Episode Report Card Grade It Now! YOU GRADE IT Out In The Cold
By Gwen | Season 3 | Episode 9 | Aired on 01.09.2000
Hey, if I use Finesse hair products, my husband won't be too embarrassed to buy me tampons! Oh, wait. I use Herbal Essence and my husband doesn't give a crap about what cashiers think of him. (It's not what I'd call a "totally organic experience", though.)
Elaine has borrowed Ling's shimmery top and she's asking Ally what happened after dinner. Louis walked Ally home and kissed her goodnight like a perfect gentleman, so she thinks he must be married or something else terrible. Hey! Watch that foreshadowing! You almost poked me in the eye! Here's Billy & Co. again. Ally thinks he's ridiculous.

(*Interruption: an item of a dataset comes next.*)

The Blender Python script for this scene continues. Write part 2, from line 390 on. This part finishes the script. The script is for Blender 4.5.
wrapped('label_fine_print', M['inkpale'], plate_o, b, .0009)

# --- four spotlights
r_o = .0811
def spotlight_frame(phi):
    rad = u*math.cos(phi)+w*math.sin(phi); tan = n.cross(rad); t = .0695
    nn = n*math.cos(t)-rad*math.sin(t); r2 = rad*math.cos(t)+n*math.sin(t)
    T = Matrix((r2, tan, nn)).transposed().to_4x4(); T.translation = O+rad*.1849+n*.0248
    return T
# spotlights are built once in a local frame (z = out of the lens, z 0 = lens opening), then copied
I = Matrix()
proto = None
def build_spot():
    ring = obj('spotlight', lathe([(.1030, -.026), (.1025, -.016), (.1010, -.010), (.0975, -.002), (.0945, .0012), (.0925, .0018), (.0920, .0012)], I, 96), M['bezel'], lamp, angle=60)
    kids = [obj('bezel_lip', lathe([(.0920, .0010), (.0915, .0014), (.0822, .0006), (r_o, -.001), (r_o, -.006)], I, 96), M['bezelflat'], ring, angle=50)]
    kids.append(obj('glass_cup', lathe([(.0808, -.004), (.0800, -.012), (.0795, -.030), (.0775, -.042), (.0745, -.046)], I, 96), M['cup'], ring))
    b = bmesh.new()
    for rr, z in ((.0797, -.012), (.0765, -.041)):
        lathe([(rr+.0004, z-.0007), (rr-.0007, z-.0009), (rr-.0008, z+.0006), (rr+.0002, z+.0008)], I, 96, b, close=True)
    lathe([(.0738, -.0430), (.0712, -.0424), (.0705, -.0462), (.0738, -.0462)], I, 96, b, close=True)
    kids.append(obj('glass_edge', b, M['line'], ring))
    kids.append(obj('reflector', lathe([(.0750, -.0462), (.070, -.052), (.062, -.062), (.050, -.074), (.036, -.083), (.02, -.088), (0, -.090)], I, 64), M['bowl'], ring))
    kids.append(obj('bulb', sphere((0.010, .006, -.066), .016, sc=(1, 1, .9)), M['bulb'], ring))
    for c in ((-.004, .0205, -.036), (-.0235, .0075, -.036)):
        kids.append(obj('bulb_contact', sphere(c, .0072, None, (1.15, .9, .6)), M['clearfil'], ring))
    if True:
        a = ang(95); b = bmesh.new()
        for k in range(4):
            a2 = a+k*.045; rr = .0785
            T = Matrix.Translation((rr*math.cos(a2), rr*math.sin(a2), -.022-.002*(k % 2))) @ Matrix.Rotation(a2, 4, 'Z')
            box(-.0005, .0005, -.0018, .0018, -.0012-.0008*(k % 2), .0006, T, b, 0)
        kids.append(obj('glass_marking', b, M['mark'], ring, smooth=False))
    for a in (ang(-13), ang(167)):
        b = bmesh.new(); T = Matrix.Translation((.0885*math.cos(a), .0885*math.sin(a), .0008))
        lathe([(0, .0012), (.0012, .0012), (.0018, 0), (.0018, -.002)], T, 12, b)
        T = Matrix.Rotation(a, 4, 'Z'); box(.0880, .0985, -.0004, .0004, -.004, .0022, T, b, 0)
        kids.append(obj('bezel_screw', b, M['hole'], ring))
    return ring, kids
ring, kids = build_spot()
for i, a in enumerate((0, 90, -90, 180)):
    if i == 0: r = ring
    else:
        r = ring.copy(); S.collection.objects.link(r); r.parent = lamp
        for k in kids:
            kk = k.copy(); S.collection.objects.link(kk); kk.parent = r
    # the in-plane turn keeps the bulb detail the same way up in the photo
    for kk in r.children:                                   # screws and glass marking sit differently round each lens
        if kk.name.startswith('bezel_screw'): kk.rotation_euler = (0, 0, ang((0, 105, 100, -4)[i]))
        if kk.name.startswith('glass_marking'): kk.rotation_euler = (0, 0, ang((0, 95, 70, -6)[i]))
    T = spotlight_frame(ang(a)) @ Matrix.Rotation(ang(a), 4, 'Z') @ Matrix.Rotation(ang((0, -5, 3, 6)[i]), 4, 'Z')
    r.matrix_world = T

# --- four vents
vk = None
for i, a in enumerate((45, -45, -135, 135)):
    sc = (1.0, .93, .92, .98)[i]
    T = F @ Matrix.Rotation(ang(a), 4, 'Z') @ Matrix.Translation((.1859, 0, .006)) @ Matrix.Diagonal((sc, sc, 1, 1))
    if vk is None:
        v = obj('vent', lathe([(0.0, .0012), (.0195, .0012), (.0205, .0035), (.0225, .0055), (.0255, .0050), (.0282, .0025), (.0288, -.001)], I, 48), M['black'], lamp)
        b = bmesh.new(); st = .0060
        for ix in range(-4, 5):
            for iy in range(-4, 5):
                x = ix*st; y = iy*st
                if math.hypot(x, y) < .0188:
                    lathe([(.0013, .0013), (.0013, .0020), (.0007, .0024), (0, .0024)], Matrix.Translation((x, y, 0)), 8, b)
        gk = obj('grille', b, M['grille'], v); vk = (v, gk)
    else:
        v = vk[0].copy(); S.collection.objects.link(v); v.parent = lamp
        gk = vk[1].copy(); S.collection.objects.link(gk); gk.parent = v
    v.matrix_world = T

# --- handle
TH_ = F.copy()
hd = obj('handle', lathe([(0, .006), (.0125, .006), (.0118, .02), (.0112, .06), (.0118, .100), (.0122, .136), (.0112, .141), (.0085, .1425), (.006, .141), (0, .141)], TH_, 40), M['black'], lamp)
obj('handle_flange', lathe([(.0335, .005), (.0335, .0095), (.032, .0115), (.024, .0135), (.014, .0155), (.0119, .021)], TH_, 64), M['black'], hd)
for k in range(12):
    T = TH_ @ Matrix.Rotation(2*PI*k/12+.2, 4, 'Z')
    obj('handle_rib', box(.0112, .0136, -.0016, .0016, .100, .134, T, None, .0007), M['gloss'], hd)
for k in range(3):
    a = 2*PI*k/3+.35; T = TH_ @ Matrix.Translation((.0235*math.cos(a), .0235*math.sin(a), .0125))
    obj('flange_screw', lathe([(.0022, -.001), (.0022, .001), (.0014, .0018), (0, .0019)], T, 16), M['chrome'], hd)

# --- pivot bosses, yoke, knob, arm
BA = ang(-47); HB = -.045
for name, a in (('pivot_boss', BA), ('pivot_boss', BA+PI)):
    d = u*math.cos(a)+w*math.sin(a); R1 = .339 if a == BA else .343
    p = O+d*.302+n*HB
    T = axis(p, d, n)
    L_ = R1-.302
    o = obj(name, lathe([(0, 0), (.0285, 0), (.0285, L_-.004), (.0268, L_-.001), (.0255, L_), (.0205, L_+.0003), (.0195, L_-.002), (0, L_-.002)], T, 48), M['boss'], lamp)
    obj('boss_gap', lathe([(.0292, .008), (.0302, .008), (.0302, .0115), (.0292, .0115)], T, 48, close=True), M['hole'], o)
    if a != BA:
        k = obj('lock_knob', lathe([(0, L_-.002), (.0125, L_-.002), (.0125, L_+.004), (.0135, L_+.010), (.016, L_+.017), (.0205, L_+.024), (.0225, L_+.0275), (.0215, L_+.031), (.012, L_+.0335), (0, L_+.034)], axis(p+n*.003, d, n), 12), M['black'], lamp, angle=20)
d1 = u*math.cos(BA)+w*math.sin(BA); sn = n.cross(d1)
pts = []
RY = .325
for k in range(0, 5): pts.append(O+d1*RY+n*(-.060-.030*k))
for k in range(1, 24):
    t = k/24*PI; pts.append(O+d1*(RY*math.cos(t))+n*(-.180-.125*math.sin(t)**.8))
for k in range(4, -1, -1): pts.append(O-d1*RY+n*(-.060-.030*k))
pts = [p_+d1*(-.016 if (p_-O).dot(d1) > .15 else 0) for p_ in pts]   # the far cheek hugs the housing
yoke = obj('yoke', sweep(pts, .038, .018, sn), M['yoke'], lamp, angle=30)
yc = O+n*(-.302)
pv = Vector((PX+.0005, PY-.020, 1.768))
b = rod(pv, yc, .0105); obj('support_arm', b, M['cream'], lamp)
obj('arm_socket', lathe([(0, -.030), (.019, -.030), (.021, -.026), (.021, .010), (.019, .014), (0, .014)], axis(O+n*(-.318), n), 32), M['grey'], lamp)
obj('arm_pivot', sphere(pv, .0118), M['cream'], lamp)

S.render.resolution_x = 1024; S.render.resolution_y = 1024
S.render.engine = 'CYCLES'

"Life is about image," starts John's closing argument. There's a jury here, too. I no longer understand the difference between a hearing and a trial. Maybe I need to watch MORE lawyer shows. Richard cuts in on the closing. "Oh, dear God," says Judge Seymour. Richard says, "Almost every woman is bought. It's good that these kids learn that at a young age." Nelle rolls her eyes with her big old dragonfly pendant on a leather cord. Ling looks like a true madam in her red dress and pouffy red hair accessory. Richard babbles for a while about women wanting men with money, then suggests that the DA probably "married ugly" instead of waiting until he could afford a prettier model. John interrupts and sums up that we may not like kids paying for dates, but it's not illegal. The DA closes, saying that Ling was running a prostitution ring. John gets to close aGAIN. Here comes the Nelle-bait. He shoots the bull about how the kids will one day regret what they did and they'll be marked forever and blah blah blah, but that no crime has been committed. Judge Seymour looks thoughtful, as he is required by Hollywood law to do.
Ally is at some other office building in her coat and mittens which are still not cute. "Um, I'm Ally McBeal, and I'm here to see Louis Walters," she tells the woman behind the desk. The woman's sorry, but Louis no longer works there. Since when, Ally wants to know. "And you are?" asks the woman, who is trying to do actual work. "Um, Ally McBeal, I'm uh, I'm uh, a personal friend." Instead of just telling her what's up, the woman has to call some guy to do it. Ally gets all snotty. The guy comes out and Ally says her name again, in case we forget what show we're watching. The guy wants to know how well she knows Louis. Ally tells him they've been dating. I guess she doesn't mind bragging to a guy who has no business asking such a thing. Okay, here comes the bomb. "Louis has a paranoid personality disorder." Whoa! Dang! Y'all hear that? He's not just a paranoid schizophrenic...he has a PARANOID PERSONALITY DISORDER! Quick! Get the Prozac! Louis was fired six months ago, and last his former coworkers heard, he was living on the streets. Ally's speechless. Still the oboe gently weeps.